The final talk of the day (hope I make my flight) was by Luke Kanies of Reductive Labs on Puppet.

Most automation tools are based on SSH and as a result, they suck. The problem is that the intersection of administrator and developers is very small. Luke wanted Puppet to be so good it was like bringing a gun to a knife fight. The goal: manage lots of machines with very little effort.

Luke makes an analogy about the transition from assembly to C and moving from commands and files to "resources." Resources are abstract and portable. Abstraction is the most important idea here. Why do we have to know how to, for example, update packages on Fedora and Debian.

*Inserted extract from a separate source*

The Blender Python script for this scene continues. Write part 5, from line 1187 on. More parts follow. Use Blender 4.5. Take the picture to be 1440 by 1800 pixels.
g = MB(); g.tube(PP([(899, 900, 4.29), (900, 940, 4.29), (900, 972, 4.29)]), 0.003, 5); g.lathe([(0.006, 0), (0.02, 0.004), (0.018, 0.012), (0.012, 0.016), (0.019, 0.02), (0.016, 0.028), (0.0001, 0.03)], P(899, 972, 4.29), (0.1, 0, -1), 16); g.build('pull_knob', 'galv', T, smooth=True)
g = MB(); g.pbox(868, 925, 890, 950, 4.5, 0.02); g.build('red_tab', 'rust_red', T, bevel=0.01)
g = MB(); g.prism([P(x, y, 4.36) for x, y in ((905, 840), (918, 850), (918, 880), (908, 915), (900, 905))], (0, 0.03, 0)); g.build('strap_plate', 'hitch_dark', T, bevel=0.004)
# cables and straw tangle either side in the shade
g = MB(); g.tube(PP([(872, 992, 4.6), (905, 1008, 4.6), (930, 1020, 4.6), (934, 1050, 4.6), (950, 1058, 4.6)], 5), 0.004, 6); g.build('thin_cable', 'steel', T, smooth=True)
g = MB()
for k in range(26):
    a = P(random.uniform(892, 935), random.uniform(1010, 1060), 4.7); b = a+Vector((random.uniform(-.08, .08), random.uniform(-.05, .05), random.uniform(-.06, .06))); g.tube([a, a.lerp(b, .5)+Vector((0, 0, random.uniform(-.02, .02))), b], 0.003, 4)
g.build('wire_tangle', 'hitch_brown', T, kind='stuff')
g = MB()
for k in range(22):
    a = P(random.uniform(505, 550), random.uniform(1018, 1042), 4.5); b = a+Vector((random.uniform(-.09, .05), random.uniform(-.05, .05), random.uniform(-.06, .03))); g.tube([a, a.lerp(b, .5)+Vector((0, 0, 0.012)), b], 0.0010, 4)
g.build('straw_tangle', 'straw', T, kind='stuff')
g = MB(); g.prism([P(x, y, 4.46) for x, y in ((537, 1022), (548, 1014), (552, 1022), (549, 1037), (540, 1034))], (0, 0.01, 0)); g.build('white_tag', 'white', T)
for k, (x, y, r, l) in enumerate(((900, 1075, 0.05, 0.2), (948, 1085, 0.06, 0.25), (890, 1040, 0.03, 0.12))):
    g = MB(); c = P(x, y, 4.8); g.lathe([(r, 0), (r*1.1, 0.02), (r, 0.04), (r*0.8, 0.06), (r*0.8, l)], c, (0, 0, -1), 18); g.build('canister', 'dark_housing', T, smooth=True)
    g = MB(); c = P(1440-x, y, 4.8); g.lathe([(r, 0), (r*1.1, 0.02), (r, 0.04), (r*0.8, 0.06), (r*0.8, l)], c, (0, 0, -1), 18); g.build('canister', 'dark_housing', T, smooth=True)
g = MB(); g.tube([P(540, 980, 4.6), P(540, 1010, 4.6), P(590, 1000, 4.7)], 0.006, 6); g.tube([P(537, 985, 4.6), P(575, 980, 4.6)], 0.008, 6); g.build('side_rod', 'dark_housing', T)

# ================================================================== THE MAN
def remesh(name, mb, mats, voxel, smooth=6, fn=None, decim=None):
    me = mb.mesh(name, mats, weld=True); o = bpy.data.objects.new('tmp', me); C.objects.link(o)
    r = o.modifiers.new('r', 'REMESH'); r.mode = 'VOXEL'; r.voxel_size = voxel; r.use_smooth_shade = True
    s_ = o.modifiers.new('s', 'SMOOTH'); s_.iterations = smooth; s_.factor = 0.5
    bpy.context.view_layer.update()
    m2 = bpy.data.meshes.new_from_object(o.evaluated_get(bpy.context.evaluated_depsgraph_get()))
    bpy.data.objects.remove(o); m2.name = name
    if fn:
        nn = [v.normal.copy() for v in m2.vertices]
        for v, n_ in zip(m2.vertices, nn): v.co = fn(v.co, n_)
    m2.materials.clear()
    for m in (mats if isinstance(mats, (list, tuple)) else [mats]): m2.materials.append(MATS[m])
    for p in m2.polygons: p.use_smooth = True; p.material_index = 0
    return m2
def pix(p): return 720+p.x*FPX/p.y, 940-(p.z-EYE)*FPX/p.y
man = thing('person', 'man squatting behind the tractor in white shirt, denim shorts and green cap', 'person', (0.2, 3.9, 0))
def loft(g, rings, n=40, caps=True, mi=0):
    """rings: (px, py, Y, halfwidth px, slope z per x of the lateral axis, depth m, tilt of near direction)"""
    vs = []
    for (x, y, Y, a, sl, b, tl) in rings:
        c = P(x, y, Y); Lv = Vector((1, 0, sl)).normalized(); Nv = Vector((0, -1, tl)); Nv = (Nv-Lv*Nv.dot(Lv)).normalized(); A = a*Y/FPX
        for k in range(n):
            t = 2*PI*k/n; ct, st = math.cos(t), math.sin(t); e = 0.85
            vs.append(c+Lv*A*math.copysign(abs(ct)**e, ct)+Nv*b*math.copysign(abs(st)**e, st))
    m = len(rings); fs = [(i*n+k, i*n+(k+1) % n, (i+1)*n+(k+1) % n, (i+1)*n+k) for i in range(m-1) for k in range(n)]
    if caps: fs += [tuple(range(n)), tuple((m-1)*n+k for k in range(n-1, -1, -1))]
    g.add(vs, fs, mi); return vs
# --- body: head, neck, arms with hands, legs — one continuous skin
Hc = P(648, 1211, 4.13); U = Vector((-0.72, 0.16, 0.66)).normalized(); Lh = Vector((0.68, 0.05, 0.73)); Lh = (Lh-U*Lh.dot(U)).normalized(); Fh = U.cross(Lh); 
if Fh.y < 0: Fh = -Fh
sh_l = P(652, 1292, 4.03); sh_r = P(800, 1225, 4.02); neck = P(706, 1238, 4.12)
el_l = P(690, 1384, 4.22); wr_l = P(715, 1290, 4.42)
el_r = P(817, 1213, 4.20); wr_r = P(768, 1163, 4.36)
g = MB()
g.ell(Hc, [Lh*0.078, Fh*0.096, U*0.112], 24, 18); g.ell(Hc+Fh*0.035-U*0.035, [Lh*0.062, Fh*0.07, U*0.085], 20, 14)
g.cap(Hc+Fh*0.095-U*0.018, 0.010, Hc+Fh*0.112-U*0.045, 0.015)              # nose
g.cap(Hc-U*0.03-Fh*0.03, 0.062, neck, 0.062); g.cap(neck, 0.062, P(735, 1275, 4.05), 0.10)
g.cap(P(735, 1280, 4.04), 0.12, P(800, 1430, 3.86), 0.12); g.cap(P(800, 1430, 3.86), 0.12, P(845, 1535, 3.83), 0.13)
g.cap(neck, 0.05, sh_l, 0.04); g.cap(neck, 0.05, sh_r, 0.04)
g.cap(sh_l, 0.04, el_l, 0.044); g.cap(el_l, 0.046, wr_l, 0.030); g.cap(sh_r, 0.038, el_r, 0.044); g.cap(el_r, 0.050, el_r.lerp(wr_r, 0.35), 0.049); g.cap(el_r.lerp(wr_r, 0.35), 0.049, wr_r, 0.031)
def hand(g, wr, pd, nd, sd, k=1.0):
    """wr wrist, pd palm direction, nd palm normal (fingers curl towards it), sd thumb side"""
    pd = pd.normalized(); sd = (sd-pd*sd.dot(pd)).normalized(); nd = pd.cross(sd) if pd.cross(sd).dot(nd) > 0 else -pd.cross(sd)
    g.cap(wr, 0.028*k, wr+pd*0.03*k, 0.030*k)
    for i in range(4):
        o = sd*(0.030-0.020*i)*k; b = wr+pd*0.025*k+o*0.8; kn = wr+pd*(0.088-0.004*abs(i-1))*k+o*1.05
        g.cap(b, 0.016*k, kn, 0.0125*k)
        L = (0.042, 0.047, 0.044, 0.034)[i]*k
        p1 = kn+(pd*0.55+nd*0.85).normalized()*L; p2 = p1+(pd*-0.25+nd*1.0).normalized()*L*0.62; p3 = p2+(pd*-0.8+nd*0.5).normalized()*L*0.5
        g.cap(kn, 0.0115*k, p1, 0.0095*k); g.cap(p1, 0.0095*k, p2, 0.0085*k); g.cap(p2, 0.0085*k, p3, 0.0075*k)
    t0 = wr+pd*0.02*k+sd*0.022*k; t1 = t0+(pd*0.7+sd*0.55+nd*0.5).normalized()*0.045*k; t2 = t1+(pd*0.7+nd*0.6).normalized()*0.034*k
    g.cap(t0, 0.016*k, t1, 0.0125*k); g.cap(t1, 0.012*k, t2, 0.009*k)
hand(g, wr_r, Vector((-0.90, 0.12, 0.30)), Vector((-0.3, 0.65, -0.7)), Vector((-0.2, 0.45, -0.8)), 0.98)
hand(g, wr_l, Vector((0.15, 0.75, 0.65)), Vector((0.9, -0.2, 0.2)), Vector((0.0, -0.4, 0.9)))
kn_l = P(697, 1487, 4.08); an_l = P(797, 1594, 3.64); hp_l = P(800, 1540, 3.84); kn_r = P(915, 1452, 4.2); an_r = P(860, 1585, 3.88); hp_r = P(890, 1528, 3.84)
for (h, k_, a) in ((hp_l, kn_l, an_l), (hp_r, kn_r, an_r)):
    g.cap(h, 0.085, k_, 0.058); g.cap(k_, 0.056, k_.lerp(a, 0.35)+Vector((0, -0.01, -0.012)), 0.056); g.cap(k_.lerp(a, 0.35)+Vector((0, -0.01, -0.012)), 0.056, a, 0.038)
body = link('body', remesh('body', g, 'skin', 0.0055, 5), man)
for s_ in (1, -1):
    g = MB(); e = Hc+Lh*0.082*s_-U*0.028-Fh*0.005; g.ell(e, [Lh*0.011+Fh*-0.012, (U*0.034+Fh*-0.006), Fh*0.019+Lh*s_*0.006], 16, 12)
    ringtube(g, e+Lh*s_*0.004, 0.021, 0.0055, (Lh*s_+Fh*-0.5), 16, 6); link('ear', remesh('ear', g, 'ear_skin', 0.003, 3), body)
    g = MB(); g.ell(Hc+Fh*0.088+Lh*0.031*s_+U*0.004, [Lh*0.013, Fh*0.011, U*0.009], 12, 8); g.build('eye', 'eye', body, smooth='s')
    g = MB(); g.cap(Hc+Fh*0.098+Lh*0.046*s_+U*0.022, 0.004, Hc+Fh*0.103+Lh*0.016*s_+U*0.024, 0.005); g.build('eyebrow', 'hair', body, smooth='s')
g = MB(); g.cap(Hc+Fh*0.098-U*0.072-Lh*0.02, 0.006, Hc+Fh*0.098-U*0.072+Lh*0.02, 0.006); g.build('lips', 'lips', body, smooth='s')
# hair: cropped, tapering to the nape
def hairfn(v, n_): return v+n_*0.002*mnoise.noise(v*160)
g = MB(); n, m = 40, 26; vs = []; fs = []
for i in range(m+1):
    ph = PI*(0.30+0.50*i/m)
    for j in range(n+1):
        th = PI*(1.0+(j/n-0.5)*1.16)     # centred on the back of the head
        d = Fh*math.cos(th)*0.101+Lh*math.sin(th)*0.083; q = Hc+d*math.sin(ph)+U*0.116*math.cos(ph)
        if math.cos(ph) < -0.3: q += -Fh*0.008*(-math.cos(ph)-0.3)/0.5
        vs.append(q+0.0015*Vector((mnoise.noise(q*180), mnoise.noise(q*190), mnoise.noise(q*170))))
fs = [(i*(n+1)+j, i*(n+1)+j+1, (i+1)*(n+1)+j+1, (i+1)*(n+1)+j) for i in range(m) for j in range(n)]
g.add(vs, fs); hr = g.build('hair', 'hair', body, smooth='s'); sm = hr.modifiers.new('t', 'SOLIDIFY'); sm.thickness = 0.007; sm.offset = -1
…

Packages are the basic unit. You can install, uninstall, update, etc. packages. There are 23 package types. Resources say what to do for a given package. Here's an example for SSH:

class ssh {
  package { ssh: ensure => installed }
  file { sshd_config:
    name => $operatingsystem ? {
      Darwin  => "/etc/sshd_config",
      Solaris => "/opt/csw/etc/ssh/sshd_config",
      default => "/etc/ssh/sshd_config"
    },
    source => "puppet://server.domain.com/files/ssh/sshd_config"
  }
  service { ssh:
    name => $operatingsystem ? {
      Solaris => openssh,
      default => ssh
    },
    ensure    => running,
    subscribe => [Package[ssh], File[sshd_config]]
  }
}

The class provides intent; by creating a class for ssh, you're saying it should be installed and running. Note that the installation, configuration, and service all have their own definitions.

Nodes allow you to associate hosts, by type, with resources. Transactions make sure everything is in it's correct state. Transactions are idempotent--they don't have an effect if machines are in the right state. Idempotency allows management throughout the lifecyce. Puppet should manage a machine from it's birth to death.